Latin American currencies will likely recoup much of their recent losses in coming months, the latest Reuters poll of currency market strategists showed, casting doubt over warnings of a 2013-style tantrum. Forecasts for where the six main Latin American currencies polled by Reuters over the last few days will trade in 12 months barely changed from an April survey.
That was a striking result in the wake of a week-long sell-off that pummeled major currencies to multi-year lows and drove central bankers across the region to action. The Brazilian real is forecast at 3.4 to the dollar, according to the median of 31 estimates, 5 percent stronger than Tuesday's close but only a tick weaker than the previous 3.35 prediction. The median estimate for the Mexican peso remained flat at 18.5 to the dollar.

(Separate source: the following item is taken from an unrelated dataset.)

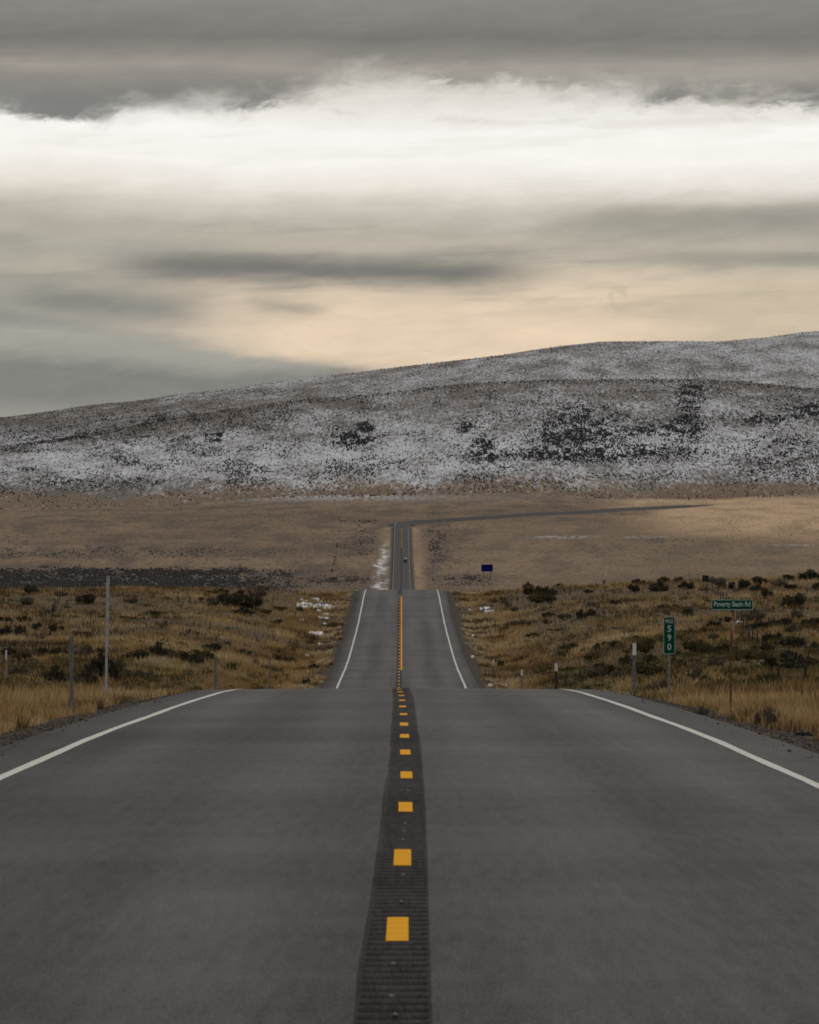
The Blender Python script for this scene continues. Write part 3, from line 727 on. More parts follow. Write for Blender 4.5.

This suggests recent losses, triggered by concerns that a widening US fiscal deficit and accelerating inflation could force the Federal Reserve to hike interest rates more than expected, may have been exaggerated. Recent losses "owe more to market speculation in bond yields than to Fed policy itself," Infinity Asset Chief Economist Jason Vieira said. "There is of course the question of whether it will increase rates three or four times this year, but any radical tightening seems far-fetched at this point."
His remarks underscore a sanguine attitude among forecasters, most of whom made substantial changes only to their three- and six-month forecasts after the recent sell-off. That would indicate the current market rout will not herald a prolonged period of currency weakness akin to 2013's "taper tantrum," when the Fed began to step back from the monetary stimulus it had introduced to calm the financial crisis.
Still, poll respondents acknowledged currencies exposed to political instability, such as the Argentine peso, could be vulnerable to outflows. Estimates for Argentina's currency, by far the biggest loser in the region and currently trading near all-time lows, were little changed from the previous poll.